— Start of Extracted records —

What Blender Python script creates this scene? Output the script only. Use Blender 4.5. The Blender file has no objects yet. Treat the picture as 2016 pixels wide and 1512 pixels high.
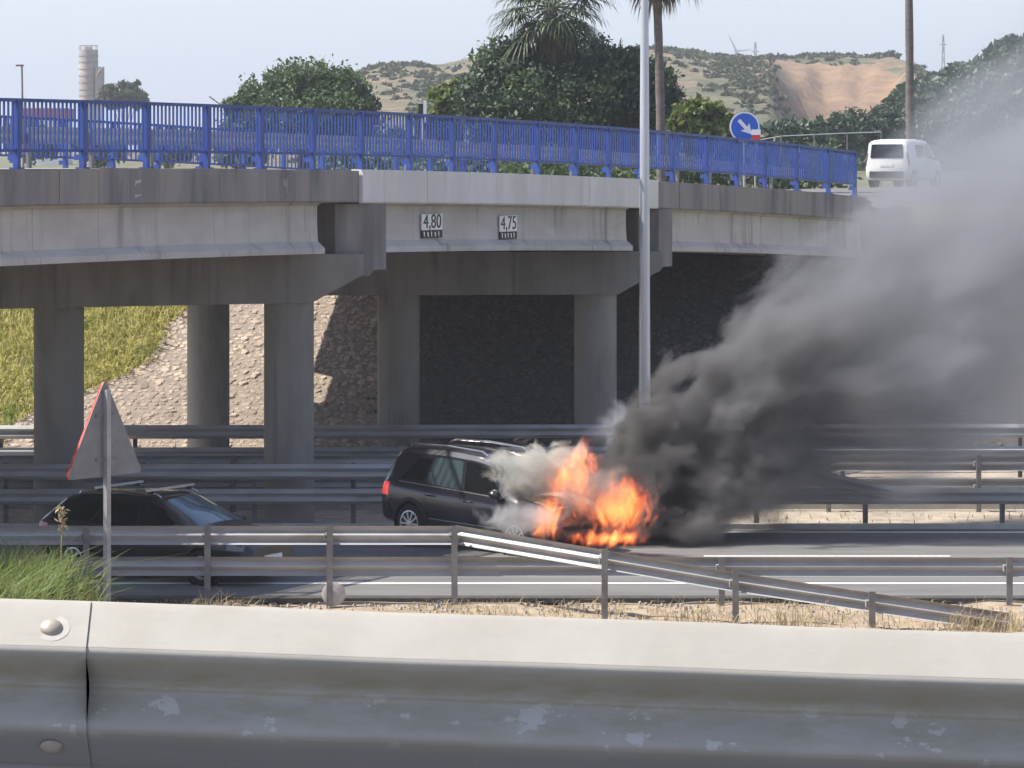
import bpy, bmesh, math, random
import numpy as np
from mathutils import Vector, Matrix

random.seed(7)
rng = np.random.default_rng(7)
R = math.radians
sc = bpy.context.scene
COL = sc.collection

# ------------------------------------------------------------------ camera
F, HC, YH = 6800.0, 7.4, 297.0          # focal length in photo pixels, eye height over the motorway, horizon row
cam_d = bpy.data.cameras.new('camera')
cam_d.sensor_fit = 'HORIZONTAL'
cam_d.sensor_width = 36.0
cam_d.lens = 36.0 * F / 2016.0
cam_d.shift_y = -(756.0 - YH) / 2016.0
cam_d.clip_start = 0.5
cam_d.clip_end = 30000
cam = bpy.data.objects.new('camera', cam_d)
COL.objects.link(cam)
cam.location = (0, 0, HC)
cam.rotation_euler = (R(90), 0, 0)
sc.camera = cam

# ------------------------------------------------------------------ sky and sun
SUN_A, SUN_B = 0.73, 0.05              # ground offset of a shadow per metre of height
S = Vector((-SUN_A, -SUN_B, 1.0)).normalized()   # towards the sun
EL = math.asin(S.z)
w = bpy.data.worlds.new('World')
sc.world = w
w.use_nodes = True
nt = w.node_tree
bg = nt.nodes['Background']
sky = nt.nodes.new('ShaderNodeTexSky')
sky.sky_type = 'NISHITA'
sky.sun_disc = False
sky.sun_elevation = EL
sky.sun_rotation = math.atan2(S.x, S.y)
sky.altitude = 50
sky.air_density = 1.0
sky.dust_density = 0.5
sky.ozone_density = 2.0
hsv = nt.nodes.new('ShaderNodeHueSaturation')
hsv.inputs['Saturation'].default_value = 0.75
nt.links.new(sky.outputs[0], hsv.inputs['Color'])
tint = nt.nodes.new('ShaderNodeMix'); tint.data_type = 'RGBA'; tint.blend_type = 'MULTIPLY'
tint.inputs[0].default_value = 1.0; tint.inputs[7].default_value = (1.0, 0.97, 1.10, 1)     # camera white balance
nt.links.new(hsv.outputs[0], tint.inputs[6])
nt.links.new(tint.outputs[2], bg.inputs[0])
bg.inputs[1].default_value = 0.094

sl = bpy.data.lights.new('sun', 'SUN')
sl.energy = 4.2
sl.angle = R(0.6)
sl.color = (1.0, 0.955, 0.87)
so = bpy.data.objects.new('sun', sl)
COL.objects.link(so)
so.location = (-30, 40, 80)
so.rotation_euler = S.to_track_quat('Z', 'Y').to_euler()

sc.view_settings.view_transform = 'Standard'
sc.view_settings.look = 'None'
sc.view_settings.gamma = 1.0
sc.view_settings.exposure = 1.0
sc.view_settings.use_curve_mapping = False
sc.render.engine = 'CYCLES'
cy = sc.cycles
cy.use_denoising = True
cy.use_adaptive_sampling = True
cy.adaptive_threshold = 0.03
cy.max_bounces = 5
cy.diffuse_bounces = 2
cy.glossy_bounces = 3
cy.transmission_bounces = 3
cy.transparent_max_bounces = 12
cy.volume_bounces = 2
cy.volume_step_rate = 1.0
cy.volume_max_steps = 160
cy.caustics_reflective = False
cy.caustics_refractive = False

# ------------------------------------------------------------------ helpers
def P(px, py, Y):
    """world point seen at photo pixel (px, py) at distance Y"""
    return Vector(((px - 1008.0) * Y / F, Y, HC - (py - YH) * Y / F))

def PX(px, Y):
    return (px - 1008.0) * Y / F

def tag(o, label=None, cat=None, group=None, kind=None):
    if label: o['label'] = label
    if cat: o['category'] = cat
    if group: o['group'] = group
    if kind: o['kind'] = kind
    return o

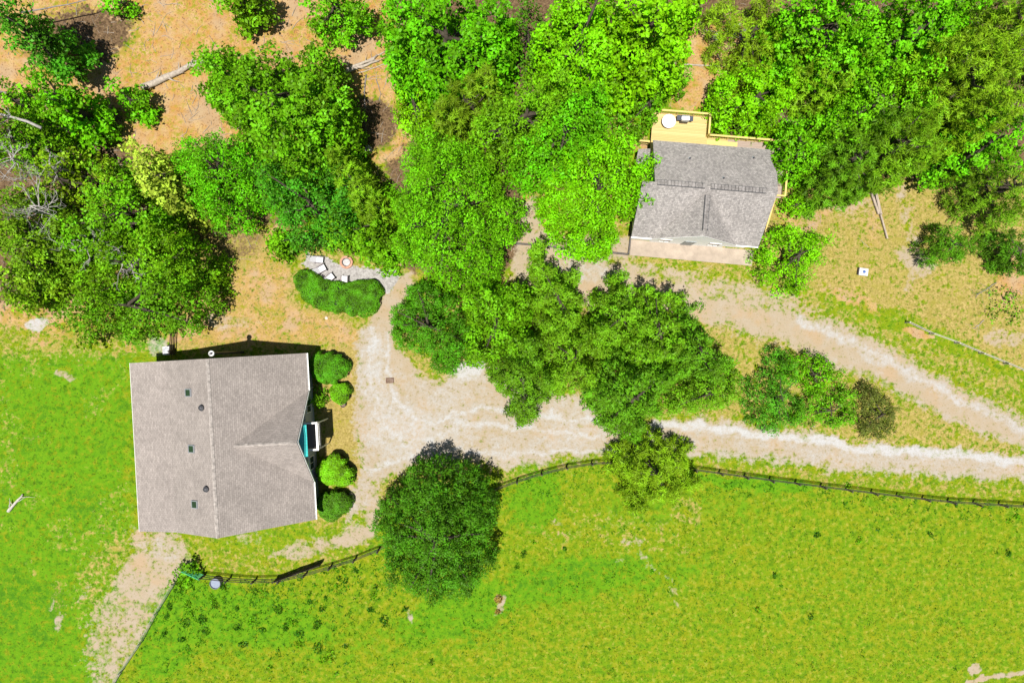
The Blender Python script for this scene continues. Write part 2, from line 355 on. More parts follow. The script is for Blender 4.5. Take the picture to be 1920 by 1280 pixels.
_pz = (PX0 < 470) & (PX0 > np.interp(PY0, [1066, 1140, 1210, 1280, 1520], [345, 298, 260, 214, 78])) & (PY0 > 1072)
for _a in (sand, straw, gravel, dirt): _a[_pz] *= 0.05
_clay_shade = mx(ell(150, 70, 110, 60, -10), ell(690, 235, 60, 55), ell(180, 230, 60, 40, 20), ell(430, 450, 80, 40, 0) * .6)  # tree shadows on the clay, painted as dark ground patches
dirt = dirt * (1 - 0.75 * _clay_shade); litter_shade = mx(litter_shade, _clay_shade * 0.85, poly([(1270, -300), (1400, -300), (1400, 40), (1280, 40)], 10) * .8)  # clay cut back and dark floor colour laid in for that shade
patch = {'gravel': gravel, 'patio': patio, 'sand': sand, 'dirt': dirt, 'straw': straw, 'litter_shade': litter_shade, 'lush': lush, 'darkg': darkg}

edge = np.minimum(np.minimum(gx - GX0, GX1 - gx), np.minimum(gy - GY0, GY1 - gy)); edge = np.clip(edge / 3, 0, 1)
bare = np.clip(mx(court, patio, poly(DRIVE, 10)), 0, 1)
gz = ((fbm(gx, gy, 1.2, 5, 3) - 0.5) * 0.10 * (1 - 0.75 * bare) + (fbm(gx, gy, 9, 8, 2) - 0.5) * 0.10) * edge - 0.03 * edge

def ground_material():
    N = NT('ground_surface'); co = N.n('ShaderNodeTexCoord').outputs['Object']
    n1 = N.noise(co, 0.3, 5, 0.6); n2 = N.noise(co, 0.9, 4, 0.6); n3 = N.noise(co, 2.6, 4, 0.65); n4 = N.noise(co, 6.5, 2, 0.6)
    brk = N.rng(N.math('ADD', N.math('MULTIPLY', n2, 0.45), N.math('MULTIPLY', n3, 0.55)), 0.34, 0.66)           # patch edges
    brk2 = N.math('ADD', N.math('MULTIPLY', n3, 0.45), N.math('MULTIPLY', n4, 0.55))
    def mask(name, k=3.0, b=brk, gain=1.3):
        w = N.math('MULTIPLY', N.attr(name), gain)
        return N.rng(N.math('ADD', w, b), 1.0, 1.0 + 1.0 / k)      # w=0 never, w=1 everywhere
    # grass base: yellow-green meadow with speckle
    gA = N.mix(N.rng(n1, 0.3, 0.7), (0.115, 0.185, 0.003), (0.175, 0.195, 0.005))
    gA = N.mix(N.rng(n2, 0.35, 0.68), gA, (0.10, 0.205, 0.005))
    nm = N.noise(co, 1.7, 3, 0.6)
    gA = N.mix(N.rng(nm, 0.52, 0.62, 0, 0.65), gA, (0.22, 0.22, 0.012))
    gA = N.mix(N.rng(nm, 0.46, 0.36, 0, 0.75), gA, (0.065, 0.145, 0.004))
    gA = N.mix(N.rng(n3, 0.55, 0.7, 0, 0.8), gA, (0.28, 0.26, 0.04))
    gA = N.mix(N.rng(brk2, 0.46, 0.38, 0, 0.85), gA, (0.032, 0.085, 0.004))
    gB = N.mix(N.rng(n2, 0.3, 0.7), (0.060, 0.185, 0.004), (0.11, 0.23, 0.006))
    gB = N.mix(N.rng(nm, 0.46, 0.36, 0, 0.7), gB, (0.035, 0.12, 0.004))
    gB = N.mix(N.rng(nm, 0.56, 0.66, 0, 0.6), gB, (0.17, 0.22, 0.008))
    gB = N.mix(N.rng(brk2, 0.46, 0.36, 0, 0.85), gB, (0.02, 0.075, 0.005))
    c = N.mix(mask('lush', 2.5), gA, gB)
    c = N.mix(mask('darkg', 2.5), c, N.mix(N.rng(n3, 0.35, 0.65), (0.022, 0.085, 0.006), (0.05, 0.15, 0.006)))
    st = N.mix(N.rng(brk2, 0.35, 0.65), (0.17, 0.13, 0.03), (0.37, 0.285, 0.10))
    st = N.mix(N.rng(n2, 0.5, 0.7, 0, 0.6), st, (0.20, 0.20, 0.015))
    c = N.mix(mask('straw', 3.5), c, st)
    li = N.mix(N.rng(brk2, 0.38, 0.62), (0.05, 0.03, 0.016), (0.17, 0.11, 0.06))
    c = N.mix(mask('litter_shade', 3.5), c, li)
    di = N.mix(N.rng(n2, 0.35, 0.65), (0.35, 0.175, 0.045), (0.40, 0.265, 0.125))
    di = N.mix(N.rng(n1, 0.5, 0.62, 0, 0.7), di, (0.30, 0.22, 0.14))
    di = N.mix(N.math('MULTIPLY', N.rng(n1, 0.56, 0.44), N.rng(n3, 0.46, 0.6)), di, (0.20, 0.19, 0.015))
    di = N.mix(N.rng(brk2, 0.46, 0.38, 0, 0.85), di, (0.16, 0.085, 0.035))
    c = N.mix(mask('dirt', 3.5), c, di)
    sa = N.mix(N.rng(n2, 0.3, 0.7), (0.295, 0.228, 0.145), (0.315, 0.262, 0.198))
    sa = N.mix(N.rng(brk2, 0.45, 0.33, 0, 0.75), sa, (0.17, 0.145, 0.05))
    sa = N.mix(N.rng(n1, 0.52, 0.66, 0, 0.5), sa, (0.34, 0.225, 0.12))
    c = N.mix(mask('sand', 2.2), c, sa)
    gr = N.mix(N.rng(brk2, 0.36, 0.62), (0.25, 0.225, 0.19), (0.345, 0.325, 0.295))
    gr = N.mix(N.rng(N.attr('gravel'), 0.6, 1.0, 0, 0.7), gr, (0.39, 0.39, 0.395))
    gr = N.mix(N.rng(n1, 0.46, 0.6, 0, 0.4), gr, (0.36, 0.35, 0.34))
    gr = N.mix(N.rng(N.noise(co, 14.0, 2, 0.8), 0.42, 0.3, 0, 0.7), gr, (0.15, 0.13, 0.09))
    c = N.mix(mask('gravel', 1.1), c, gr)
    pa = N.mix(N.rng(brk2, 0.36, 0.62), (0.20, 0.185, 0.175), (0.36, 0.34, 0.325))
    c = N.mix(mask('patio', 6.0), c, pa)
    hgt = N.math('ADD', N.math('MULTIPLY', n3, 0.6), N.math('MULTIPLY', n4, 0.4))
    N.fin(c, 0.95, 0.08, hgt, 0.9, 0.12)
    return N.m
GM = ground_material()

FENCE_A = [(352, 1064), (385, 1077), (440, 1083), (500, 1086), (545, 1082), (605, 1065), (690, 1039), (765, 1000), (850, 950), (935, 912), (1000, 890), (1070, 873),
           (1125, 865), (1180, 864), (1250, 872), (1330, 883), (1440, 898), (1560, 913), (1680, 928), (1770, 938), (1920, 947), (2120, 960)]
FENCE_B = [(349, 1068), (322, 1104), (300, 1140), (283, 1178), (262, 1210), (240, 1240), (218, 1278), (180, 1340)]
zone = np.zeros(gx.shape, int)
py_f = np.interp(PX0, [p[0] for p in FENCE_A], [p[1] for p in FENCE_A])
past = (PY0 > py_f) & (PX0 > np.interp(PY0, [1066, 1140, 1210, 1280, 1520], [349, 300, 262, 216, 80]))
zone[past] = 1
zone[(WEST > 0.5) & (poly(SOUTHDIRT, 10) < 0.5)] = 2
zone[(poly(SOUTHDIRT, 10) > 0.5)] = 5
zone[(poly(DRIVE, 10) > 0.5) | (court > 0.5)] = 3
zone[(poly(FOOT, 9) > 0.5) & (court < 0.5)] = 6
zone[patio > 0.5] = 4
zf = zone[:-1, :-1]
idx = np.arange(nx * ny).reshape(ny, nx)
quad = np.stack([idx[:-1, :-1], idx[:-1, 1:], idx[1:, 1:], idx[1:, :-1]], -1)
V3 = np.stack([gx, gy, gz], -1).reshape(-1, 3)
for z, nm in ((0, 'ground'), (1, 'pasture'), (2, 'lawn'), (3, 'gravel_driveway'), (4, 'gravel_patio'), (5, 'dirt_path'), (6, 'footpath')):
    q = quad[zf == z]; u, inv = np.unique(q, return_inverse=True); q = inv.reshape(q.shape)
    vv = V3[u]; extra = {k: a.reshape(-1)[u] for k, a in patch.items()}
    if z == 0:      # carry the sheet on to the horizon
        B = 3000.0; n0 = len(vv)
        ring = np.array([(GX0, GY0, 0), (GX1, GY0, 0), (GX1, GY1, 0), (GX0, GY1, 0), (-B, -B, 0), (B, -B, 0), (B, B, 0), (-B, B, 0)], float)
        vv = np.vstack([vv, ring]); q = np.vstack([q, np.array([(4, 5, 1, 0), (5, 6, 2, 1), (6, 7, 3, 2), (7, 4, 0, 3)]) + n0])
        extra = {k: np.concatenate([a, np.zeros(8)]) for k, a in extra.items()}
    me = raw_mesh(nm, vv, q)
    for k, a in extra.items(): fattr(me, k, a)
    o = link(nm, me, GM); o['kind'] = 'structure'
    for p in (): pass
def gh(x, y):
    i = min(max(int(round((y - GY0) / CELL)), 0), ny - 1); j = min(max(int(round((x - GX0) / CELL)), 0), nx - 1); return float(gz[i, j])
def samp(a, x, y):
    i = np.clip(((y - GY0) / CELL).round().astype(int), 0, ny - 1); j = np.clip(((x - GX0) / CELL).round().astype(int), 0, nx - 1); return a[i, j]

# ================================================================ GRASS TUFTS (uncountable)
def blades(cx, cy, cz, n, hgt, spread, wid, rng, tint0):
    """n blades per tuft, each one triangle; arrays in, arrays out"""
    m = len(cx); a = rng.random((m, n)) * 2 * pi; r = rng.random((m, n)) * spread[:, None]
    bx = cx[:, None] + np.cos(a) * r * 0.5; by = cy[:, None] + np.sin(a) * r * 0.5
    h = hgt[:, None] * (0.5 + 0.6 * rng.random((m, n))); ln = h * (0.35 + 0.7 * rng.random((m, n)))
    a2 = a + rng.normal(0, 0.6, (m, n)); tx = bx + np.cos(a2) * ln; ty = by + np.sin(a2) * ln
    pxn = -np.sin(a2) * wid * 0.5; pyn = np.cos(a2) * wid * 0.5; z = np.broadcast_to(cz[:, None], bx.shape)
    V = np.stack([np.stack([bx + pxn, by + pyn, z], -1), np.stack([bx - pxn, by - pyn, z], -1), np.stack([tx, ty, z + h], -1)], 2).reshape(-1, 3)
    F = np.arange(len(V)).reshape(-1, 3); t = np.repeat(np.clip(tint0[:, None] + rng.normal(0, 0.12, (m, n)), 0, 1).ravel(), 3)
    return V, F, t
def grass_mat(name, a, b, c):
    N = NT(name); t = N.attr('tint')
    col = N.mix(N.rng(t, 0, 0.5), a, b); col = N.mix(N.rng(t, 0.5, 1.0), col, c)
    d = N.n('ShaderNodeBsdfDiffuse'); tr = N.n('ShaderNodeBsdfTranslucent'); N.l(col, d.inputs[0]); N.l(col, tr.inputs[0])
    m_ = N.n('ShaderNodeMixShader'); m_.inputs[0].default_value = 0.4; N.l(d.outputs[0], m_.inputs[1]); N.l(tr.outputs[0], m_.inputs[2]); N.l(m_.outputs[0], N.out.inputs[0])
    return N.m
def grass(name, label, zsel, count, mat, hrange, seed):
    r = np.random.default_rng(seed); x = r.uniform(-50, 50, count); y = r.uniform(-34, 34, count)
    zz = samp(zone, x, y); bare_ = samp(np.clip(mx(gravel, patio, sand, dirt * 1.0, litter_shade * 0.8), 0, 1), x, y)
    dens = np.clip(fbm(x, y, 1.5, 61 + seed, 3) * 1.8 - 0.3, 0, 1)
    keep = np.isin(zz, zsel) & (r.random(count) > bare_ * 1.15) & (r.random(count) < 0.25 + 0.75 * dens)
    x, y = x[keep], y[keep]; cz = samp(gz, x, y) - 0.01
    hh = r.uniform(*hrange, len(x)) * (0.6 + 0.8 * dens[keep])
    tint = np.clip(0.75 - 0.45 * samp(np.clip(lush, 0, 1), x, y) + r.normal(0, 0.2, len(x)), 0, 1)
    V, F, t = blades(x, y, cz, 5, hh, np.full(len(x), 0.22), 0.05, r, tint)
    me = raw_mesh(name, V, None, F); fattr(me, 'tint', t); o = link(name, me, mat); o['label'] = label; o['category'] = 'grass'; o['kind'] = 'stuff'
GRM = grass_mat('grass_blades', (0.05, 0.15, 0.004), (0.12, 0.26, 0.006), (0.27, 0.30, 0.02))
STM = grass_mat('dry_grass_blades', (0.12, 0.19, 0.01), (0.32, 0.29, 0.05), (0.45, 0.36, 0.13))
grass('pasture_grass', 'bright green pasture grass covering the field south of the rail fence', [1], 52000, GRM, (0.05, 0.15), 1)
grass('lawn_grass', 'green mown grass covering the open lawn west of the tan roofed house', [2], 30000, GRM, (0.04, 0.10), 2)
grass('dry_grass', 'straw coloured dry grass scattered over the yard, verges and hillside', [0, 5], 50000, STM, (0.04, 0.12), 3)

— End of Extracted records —

Problem -
Write out exactly the lines running from the line containing "The Blender Python" to the line containing "for _a in (sand, straw, gravel, dirt): _a[_pz]", with both of those lines included.

Worked solution -
The Blender Python script for this scene continues. Write part 2, from line 355 on. More parts follow. The script is for Blender 4.5. Take the picture to be 1920 by 1280 pixels.
_pz = (PX0 < 470) & (PX0 > np.interp(PY0, [1066, 1140, 1210, 1280, 1520], [345, 298, 260, 214, 78])) & (PY0 > 1072)
for _a in (sand, straw, gravel, dirt): _a[_pz] *= 0.05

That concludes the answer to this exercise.